Mientras las otras dos sufrían algunos traspiés académicos, las notas de Clara eran bastante buenas, según aseguran algunos de sus compañeros, y según se hacían mujeres empezó a haber menos cosas que compartir. Las dos primeras comenzaban a tornarse en las típicas adolescentes que se sienten distintas, especiales e incomprendidas. Lo clásico. Y les dio por vestir de negro riguroso, a usar guantes con los dedos cortados, vestidos largos y botas. Clara, entretanto, cantaba en una coral.

A la vestimenta diferente y diferenciadora se unieron intereses exclusivos, con una aura de secreto, para compartir entre unos pocos, como el espiritismo, el mundo del más allá y la atracción por personajes siniestros u odiados por la sociedad normal. Así, comenzaron a recopilar recortes sobre el joven que en abril mató a sus padres y su hermana en Murcia con una espada japonesa o katana.

Las dos adolescentes se estaban acercando a un precipicio peligroso. La alienación, no tan infrecuente a esa difícil edad, se iba convirtiendo en desconexión total con el mundo. El monstruo, el diferente, se convierte entonces en algo atractivo e incluso cercano, con el que se comparte algo. Una inclinación que no es especialmente llamativa en adolescentes, como la afición desmedida hacia películas, literatura o simbología demoniaca: simple búsqueda de la diferencia.

De ahí, nadie sabe aún cómo, al mal. El proceso pasó prácticamente desapercibido en sus familias. El marisquero se quejó el sábado del "espiritismo" que practicaba su hija en casa. Pero nadie en su entorno parecía sospechar las truculencias que pasaban por sus cabezas adolescentes y acabaron llevando a cabo en sus vidas.

La de Clara llevaba un rumbo diferente. Hace tres meses se echó un novio de esos que gustan a las madres: jugador de balonvolea y alumno de primero de Bachillerato de la Escuela San José, un centro privado y estricto situado en el mismo centro de San Fernando.

Los mundos de las tres chicas se distanciaban cada vez más. Ya no es que no salieran juntas, como sucedía desde hacía algún tiempo, sino que se habían convertido en sus opuestos. Ellas tan aficionadas al gore, Clara tan "fácilmente impresionable", según la describieron ante el juez. Poco a poco, las dos adolescentes ahora encarceladas se fueron acercando al límite. Hasta sobrepasarlo.
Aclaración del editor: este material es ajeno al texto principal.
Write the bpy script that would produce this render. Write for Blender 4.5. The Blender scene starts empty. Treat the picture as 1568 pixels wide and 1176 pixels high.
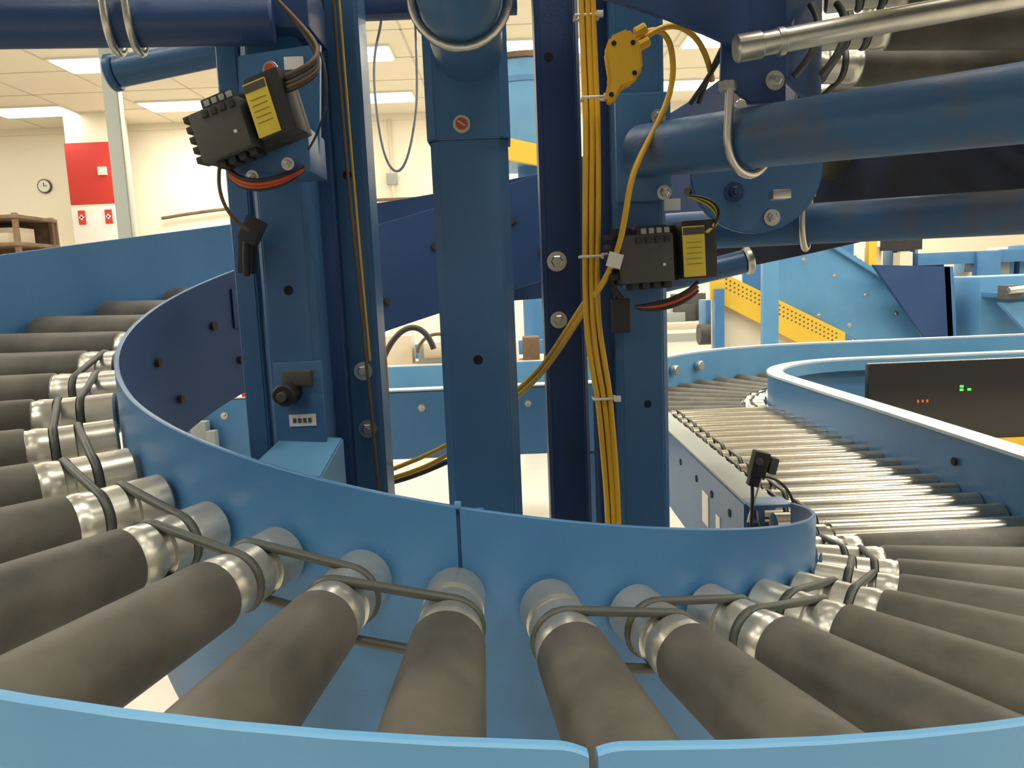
import bpy, bmesh, math, random
from mathutils import Vector, Matrix
random.seed(4)
S=bpy.context.scene
V=Vector
EYE=1.3
CX,CY=-.06,1.252
RI,RO=.522,.96
try: S.view_settings.view_transform='Standard'
except Exception: pass

# ---------------------------------------------------------------- materials
def mat(name,col,rough=.5,metal=0.,col2=None,nscale=8.,bump=0.,bscale=300.,emit=None,estr=0.,stretch=None,lo=.35,hi=.68):
    m=bpy.data.materials.new(name); m.use_nodes=True
    nt=m.node_tree; b=nt.nodes['Principled BSDF']
    b.inputs['Roughness'].default_value=rough; b.inputs['Metallic'].default_value=metal
    b.inputs['Base Color'].default_value=(*col,1)
    tc=nt.nodes.new('ShaderNodeTexCoord'); src=tc.outputs['Object']
    if stretch:
        mp=nt.nodes.new('ShaderNodeMapping'); mp.inputs['Scale'].default_value=stretch
        nt.links.new(src,mp.inputs['Vector']); src=mp.outputs['Vector']
    if col2:
        n=nt.nodes.new('ShaderNodeTexNoise'); n.inputs['Scale'].default_value=nscale; n.inputs['Detail'].default_value=7
        n.inputs['Roughness'].default_value=.6
        nt.links.new(src,n.inputs['Vector'])
        r=nt.nodes.new('ShaderNodeValToRGB'); r.color_ramp.elements[0].position=lo; r.color_ramp.elements[1].position=hi
        r.color_ramp.elements[0].color=(*col,1); r.color_ramp.elements[1].color=(*col2,1)
        nt.links.new(n.outputs['Fac'],r.inputs['Fac']); nt.links.new(r.outputs['Color'],b.inputs['Base Color'])
        mr=nt.nodes.new('ShaderNodeMapRange'); mr.inputs['To Min'].default_value=max(.05,rough-.08); mr.inputs['To Max'].default_value=min(1,rough+.12)
        nt.links.new(n.outputs['Fac'],mr.inputs['Value']); nt.links.new(mr.outputs['Result'],b.inputs['Roughness'])
    if bump:
        n2=nt.nodes.new('ShaderNodeTexNoise'); n2.inputs['Scale'].default_value=bscale; n2.inputs['Detail'].default_value=3
        nt.links.new(src,n2.inputs['Vector'])
        bp=nt.nodes.new('ShaderNodeBump'); bp.inputs['Strength'].default_value=bump; bp.inputs['Distance'].default_value=.002
        nt.links.new(n2.outputs['Fac'],bp.inputs['Height']); nt.links.new(bp.outputs['Normal'],b.inputs['Normal'])
    if emit:
        b.inputs['Emission Color'].default_value=(*emit,1); b.inputs['Emission Strength'].default_value=estr
    return m
M={}
M['blue']=mat('blue_paint',(.047,.160,.345),.36,0,(.060,.190,.385),5,.12,260)
M['blue2']=mat('blue_paint_column',(.042,.128,.270),.36,0,(.054,.152,.305),4,.15,260)
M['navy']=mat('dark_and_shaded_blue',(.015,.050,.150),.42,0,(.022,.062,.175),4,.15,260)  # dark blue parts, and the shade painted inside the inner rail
M['under']=mat('shaded_upper_rail_blue',(.008,.018,.055),.55,0,(.016,.018,.025),5,.2,150)  # shade under the upper deck, put into a darker blue
M['lblue']=mat('light_blue_paint',(.085,.25,.45),.42,0,(.11,.29,.49),4)
M['flange']=mat('worn_light_blue_flange',(.34,.47,.58),.45,0,(.58,.60,.56),9)
M['rust']=mat('dusty_blue_paint',(.035,.120,.26),.45,0,(.15,.095,.05),7,.3,120,lo=.5,hi=.78)
M['silver']=mat('galvanised_steel',(.64,.63,.57),.30,.82,(.48,.47,.41),14,.05,80)
M['steel2']=mat('polished_roller_steel',(.50,.48,.42),.20,1,(.36,.35,.30),10,.03,80)
M['zinc']=mat('zinc_plate',(.6,.58,.52),.35,1)
M['sleeve']=mat('roller_sleeve_grey',(.050,.047,.039),.55,0,(.118,.109,.088),10,.25,40)
M['belt']=mat('drive_belt_rubber',(.055,.060,.052),.45)
M['black']=mat('black_plastic',(.015,.015,.016),.5,0,(.025,.025,.025),20)
M['dgrey']=mat('dark_grey_plastic',(.062,.060,.057),.6,0,(.080,.078,.072),20)
M['yellow']=mat('yellow_cable',(.72,.42,.03),.4)
M['ylabel']=mat('yellow_label',(.72,.56,.05),.5)
M['yellowp']=mat('yellow_panel',(.72,.46,.04),.5)
M['white']=mat('white_plastic',(.75,.73,.68),.4)
M['orange']=mat('orange_cable',(.50,.07,.015),.4)
M['red']=mat('red_paint',(.55,.035,.025),.6)
M['wall']=mat('cream_wall',(.86,.80,.66),.9,0,(.83,.77,.63),.6)
M['ceil']=mat('ceiling_tile',(.80,.74,.61),.95,0,(.77,.71,.58),.7)
M['floor']=mat('concrete_floor',(.56,.53,.47),.6,0,(.43,.40,.35),1.2)
M['lamp']=mat('lamp_diffuser',(1,1,.95),.5,emit=(1,.98,.9),estr=6)
M['grey']=mat('grey_paint',(.30,.33,.31),.5)
M['brown']=mat('brown_cardboard',(.20,.13,.075),.8,0,(.11,.07,.042),6)
M['cream']=mat('cream_clutter',(.66,.58,.45),.8)
M['gridm']=mat('ceiling_runner',(.58,.53,.43),.8)
M['hole']=mat('hole_black',(.004,.006,.012),.8)
M['bolth']=mat('rusty_bolt',(.03,.022,.02),.6)
M['green']=mat('green_led',(0,.3,0),.5,emit=(.1,1,.1),estr=1.5)
M['amber']=mat('amber_led',(.3,.05,0),.5,emit=(1,.25,.04),estr=.4)
M['tint']=mat('smoked_panel',(.018,.016,.014),.22,0)
M['clear']=mat('clear_tube',(.75,.75,.78),.2)

# ---------------------------------------------------------------- helpers
def root(name,loc=(0,0,0),par=None):
    e=bpy.data.objects.new(name,None); e.location=loc; e.empty_display_size=.05
    S.collection.objects.link(e)
    if par: e.parent=par
    return e
def link(o,parent):
    if parent:
        o.parent=parent; o.matrix_parent_inverse=Matrix.Translation(-V(parent.location))
    return o
def add(name,me,parent=None,mats=()):
    o=bpy.data.objects.new(name,me); S.collection.objects.link(o)
    for m in mats: me.materials.append(M[m])
    return link(o,parent)
def smooth(me,ang=35):
    for p in me.polygons: p.use_smooth=True
    try: me.set_sharp_from_angle(angle=math.radians(ang))
    except Exception: pass
def frm(x,y=None):
    x=x.normalized()
    h=V((0,0,1)) if abs(x.z)<.95 else V((0,1,0))
    yv=h.cross(x).normalized(); z=x.cross(yv)
    return Matrix((x,yv,z)).transposed()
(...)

Según confesaron con total frialdad a los policías que les interrogaron, llegó un momento en el que tenían que matar. Prepararon entonces un minucioso plan y pensaron en un tipo de víctima: una mujer joven. Y débil. Lo ensayaron sin éxito en un centro comercial. Pero Clara coincidía en todo y un día la invitaron a pasar un rato a un descampado, para disgusto del novio de ésta. Tras un rato charlando tranquilamente, la mataron con saña. Como en los relatos de terror, el monstruo acabó devorando a su reverso.